ROME – Pope Leo XIV closed the year 2025 condemning what he said were hypocritical and “armed” strategies that go against God’s plan of mercy for the world, pointing to the Virgin Mary’s humility as a source of hope.

Speaking to attendees of his Dec. 31 Vespers service for the vigil of the solemnity of the Mother of God on New Year’s Eve, the pope said the circumstances of Jesus’s incarnation point to “a design, a grand design for human history.”

It is “a mysterious plan, but with a clear center, like a high mountain illuminated by the sun in the midst of a dense forest: This center is the ‘fullness of time,’” he said.

“Sisters, brothers, in our time we feel the need of a wise, benevolent, and merciful design. May it be a free and liberating plan, peaceful, faithful,” and ultimately merciful, he said.

Leo lamented that there are other, contrary designs being drawn up in the world, which he described as “strategies aimed at conquering markets, territories and spheres of influence. Armed strategies, cloaked in hypocritical discourse, ideological proclamations, and false religious motives.”

Mary, who on New Year’s Day is celebrated in her role as the mother of God, shows the power of littleness, he said.

“She sees things with the eyes of God: she sees that with the power of his arm, the most high scatters the plots of the proud, overthrows the mighty from their thrones, and exalts the humble, fills the hands of the hungry with good things, and empties the rich,” he said.

Mary, Pope Leo said, is a woman with whom God “wrote the word that reveals the mystery.”

“He did not impose it: He proposed it first to her heart and, having received her ‘yes’, he wrote it with ineffable love in her flesh” with the incarnation of Christ, the pope said, saying that through this act, “God’s hope was intertwined with the hope of Mary.”

God, the pope said, “loves to hope through the little ones, and he does so by involving them in his plan of salvation. The more beautiful the plan, the greater the hope.”

The world, he said, continues to move forward driven by the hope of “so many simple people, unknown but not to God, who, despite everything, believe in a better tomorrow, because they know that the future is in the hands of the one who offers them the greatest hope.”

One of these people was Simon the fisherman, who Jesus would call and who would later be named Peter, history’s first pope.

“God the Father gave him such a sincere and generous faith that the Lord was able to build his community on it,” Leo said, noting that countless pilgrims came to pray at Peter’s tomb during the Jubilee of Hope, which will close Jan. 6 on the feast of the Epiphany.

The jubilee year that is about to end is a powerful sign “for a new, renewed, and reconciled world according to God’s design,” he said.

This design, he said, reserves a special place for the city of Rome, “not for its glories, not for its power, but because here Peter and Paul, and so many other martyrs shed their blood for Christ.”

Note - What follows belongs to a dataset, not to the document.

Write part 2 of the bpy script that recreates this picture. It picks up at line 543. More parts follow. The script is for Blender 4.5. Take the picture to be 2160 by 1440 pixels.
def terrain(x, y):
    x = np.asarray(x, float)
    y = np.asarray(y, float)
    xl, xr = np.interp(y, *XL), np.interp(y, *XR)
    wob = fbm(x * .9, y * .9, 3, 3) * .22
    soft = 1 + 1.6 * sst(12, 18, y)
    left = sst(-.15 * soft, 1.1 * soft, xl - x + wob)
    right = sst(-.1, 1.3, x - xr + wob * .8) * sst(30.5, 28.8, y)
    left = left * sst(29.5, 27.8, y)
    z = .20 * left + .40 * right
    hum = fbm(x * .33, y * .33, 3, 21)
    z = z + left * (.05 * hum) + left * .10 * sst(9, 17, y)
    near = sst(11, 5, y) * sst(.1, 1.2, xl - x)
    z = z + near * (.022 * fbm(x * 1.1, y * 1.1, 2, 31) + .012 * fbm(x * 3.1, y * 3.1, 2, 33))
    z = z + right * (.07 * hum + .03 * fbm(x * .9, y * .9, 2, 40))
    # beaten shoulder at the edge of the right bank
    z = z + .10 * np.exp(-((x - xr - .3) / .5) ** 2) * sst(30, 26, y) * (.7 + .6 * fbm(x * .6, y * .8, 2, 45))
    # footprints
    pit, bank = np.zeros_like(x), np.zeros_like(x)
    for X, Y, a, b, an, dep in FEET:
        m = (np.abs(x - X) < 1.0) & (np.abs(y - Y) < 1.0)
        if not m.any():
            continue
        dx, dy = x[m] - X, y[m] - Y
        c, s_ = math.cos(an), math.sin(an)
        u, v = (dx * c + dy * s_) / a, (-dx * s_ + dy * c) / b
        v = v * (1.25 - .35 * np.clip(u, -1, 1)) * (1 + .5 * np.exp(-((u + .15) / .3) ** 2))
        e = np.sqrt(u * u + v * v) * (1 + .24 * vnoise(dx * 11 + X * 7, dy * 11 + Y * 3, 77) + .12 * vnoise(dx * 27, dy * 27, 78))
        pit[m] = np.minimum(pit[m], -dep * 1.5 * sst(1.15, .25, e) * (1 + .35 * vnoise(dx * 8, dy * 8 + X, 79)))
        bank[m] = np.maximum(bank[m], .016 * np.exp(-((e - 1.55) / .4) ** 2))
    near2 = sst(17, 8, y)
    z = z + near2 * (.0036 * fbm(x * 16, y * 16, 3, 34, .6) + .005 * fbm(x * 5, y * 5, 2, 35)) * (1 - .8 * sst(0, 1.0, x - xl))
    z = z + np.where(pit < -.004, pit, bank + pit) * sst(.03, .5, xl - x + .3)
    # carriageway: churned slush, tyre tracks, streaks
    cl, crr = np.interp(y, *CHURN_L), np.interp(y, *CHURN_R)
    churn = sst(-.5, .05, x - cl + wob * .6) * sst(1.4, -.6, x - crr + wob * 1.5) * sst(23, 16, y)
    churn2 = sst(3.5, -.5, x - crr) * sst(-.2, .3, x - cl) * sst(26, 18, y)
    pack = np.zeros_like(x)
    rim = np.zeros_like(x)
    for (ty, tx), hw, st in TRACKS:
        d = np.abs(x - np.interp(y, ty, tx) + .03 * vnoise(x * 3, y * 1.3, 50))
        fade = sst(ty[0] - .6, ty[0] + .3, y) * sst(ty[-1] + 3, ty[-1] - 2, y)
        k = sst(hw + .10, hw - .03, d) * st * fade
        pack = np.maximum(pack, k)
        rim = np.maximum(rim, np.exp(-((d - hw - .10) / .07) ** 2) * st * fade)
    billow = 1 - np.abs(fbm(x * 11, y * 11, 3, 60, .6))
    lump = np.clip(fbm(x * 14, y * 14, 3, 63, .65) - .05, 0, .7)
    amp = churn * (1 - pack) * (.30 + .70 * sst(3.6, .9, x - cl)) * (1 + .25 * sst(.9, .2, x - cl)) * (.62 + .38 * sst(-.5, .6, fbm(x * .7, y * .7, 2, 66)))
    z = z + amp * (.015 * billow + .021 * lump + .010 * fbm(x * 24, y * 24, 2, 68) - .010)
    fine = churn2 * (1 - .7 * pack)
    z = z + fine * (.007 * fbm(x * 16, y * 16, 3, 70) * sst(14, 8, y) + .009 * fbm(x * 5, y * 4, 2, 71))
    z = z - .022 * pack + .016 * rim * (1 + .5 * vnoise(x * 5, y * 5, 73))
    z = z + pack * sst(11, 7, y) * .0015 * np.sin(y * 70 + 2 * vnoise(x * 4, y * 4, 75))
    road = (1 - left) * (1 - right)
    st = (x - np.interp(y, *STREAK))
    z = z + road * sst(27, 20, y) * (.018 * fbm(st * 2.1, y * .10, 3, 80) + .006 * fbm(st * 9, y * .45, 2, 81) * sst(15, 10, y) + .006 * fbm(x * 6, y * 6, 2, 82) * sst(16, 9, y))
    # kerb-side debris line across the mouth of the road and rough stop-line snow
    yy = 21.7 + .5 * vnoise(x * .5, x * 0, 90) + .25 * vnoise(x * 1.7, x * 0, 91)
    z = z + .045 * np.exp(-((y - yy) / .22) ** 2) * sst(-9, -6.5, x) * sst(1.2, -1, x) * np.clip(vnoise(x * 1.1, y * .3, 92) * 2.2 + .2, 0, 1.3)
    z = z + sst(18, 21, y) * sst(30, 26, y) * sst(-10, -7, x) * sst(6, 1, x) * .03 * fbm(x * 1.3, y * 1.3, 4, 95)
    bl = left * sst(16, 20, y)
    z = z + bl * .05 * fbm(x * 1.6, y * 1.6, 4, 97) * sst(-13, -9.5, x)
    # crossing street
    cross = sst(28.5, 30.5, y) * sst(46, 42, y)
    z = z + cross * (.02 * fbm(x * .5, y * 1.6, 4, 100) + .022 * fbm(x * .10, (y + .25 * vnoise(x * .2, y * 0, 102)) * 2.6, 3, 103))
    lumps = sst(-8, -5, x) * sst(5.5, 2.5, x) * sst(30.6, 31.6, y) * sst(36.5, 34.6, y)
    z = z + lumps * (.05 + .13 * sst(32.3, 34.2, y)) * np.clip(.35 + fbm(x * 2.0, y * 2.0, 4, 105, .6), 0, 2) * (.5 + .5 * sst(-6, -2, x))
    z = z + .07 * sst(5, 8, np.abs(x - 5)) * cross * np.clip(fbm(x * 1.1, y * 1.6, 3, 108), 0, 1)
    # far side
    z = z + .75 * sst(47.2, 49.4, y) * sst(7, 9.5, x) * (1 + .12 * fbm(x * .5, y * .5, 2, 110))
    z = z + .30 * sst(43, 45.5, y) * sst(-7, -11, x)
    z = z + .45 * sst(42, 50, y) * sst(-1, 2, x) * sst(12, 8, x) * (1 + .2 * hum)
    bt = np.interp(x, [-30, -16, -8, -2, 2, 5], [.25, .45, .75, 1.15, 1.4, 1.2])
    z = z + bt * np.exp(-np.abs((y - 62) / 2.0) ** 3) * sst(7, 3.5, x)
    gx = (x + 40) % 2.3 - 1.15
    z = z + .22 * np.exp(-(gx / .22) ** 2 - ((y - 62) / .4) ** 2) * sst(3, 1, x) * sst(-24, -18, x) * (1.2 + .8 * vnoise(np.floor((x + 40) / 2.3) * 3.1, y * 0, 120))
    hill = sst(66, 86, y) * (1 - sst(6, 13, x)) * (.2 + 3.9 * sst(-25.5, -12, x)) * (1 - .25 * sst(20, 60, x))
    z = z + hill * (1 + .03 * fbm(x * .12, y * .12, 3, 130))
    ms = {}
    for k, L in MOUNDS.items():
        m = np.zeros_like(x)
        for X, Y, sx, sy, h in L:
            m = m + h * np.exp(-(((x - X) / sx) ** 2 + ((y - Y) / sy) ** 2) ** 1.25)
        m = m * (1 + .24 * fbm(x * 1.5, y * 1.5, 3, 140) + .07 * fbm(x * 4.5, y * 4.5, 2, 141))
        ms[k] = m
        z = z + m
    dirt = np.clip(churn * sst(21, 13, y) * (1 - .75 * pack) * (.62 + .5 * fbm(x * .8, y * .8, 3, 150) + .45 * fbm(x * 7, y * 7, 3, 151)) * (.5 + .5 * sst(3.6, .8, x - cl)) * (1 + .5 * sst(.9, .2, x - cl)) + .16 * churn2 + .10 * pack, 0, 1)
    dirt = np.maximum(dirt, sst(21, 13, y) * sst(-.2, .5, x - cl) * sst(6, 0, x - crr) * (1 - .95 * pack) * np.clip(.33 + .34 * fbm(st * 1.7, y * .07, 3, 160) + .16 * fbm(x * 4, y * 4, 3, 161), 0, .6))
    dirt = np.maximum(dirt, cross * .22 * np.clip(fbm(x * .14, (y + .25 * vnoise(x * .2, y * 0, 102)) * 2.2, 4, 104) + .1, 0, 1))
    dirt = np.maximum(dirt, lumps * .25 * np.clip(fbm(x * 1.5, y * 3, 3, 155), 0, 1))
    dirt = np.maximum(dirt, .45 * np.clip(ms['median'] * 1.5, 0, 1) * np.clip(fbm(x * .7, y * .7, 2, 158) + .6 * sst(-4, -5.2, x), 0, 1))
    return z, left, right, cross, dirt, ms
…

“For this reason Rome is the city of the jubilee,” he said, voicing hope that Rome would always “be at the height of its little ones. Of the children, of the elderly who are lonely and fragile, of the families who struggle to get by, of men and women who came from far away hoping for a dignified life.”

Pope Leo thanked God for the gift of the jubilee and for the graces received, saying the holy year was “a great sign of his design of hope for mankind and for the world.”

He also thanked all those who assisted the pilgrims that traveled to Rome for the jubilee year, saying Pope Francis’s wish in opening the jubilee last year was for all who came to encounter God’s hope.

“I wish it were still so, and I would say even more so after this time of grace. May this city, animated by Christian hope, be at the service of God’s loving design for humanity,” he said, asking that Rome’s famed Marian devotion, Maria Salus Populi Romani, intercede for this intention.